→ Available data:
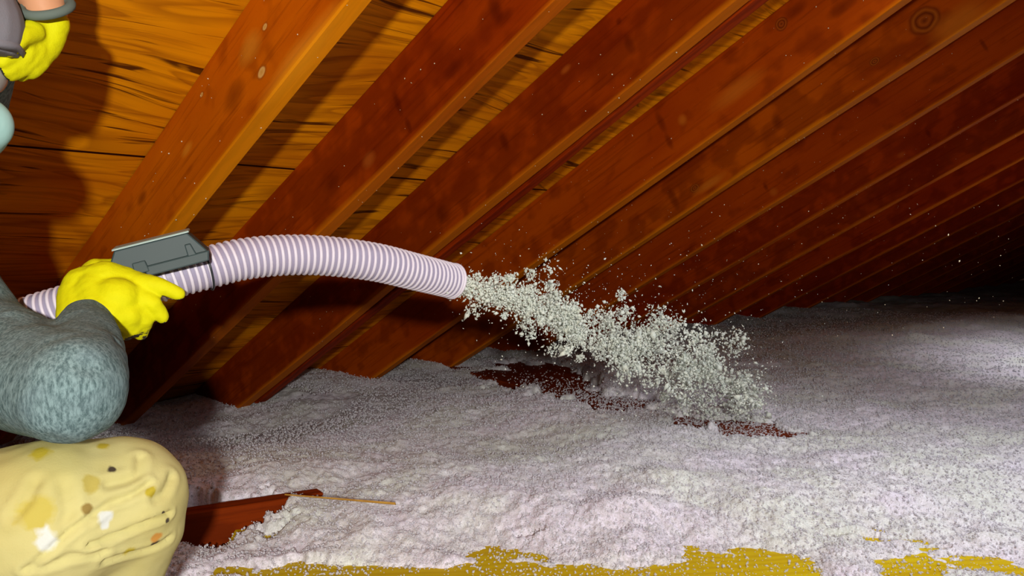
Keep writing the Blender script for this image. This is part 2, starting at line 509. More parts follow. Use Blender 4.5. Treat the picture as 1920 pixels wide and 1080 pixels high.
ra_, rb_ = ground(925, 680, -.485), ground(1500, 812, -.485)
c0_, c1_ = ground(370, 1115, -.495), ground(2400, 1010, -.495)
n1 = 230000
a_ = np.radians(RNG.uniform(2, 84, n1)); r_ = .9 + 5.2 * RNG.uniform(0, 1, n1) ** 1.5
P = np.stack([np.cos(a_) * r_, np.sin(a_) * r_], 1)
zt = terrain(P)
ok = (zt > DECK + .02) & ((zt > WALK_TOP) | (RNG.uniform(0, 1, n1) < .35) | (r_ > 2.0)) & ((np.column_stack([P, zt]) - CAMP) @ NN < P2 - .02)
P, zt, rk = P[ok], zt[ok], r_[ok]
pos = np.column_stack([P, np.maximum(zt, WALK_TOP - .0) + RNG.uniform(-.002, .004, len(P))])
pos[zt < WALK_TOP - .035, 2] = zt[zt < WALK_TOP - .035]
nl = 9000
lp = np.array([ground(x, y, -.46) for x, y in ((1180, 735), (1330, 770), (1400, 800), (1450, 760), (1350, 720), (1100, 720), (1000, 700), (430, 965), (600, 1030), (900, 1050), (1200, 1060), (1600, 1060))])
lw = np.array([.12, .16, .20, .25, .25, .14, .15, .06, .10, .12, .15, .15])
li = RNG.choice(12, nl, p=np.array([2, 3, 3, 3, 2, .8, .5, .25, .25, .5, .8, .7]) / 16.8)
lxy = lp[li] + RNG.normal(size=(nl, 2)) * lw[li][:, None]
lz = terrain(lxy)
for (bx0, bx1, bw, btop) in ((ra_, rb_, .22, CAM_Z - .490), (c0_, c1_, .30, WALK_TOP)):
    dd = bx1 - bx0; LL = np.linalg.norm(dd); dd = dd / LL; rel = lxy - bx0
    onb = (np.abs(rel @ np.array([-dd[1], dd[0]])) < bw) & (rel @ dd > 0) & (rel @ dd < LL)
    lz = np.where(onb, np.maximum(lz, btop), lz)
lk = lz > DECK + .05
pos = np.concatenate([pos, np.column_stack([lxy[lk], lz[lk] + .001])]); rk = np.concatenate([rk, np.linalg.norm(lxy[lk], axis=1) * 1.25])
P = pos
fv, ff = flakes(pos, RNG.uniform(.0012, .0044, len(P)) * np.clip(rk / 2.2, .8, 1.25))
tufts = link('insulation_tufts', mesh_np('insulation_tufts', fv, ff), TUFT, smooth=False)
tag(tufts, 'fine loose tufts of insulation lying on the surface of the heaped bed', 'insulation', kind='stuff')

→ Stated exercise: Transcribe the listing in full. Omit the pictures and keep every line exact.

→ Answer to this task:
Keep writing the Blender script for this image. This is part 2, starting at line 509. More parts follow. Use Blender 4.5. Treat the picture as 1920 pixels wide and 1080 pixels high.
ra_, rb_ = ground(925, 680, -.485), ground(1500, 812, -.485)
c0_, c1_ = ground(370, 1115, -.495), ground(2400, 1010, -.495)
n1 = 230000
a_ = np.radians(RNG.uniform(2, 84, n1)); r_ = .9 + 5.2 * RNG.uniform(0, 1, n1) ** 1.5
P = np.stack([np.cos(a_) * r_, np.sin(a_) * r_], 1)
zt = terrain(P)
ok = (zt > DECK + .02) & ((zt > WALK_TOP) | (RNG.uniform(0, 1, n1) < .35) | (r_ > 2.0)) & ((np.column_stack([P, zt]) - CAMP) @ NN < P2 - .02)
P, zt, rk = P[ok], zt[ok], r_[ok]
pos = np.column_stack([P, np.maximum(zt, WALK_TOP - .0) + RNG.uniform(-.002, .004, len(P))])
pos[zt < WALK_TOP - .035, 2] = zt[zt < WALK_TOP - .035]
nl = 9000
lp = np.array([ground(x, y, -.46) for x, y in ((1180, 735), (1330, 770), (1400, 800), (1450, 760), (1350, 720), (1100, 720), (1000, 700), (430, 965), (600, 1030), (900, 1050), (1200, 1060), (1600, 1060))])
lw = np.array([.12, .16, .20, .25, .25, .14, .15, .06, .10, .12, .15, .15])
li = RNG.choice(12, nl, p=np.array([2, 3, 3, 3, 2, .8, .5, .25, .25, .5, .8, .7]) / 16.8)
lxy = lp[li] + RNG.normal(size=(nl, 2)) * lw[li][:, None]
lz = terrain(lxy)
for (bx0, bx1, bw, btop) in ((ra_, rb_, .22, CAM_Z - .490), (c0_, c1_, .30, WALK_TOP)):
    dd = bx1 - bx0; LL = np.linalg.norm(dd); dd = dd / LL; rel = lxy - bx0
    onb = (np.abs(rel @ np.array([-dd[1], dd[0]])) < bw) & (rel @ dd > 0) & (rel @ dd < LL)
    lz = np.where(onb, np.maximum(lz, btop), lz)
lk = lz > DECK + .05
pos = np.concatenate([pos, np.column_stack([lxy[lk], lz[lk] + .001])]); rk = np.concatenate([rk, np.linalg.norm(lxy[lk], axis=1) * 1.25])
P = pos
fv, ff = flakes(pos, RNG.uniform(.0012, .0044, len(P)) * np.clip(rk / 2.2, .8, 1.25))
tufts = link('insulation_tufts', mesh_np('insulation_tufts', fv, ff), TUFT, smooth=False)
tag(tufts, 'fine loose tufts of insulation lying on the surface of the heaped bed', 'insulation', kind='stuff')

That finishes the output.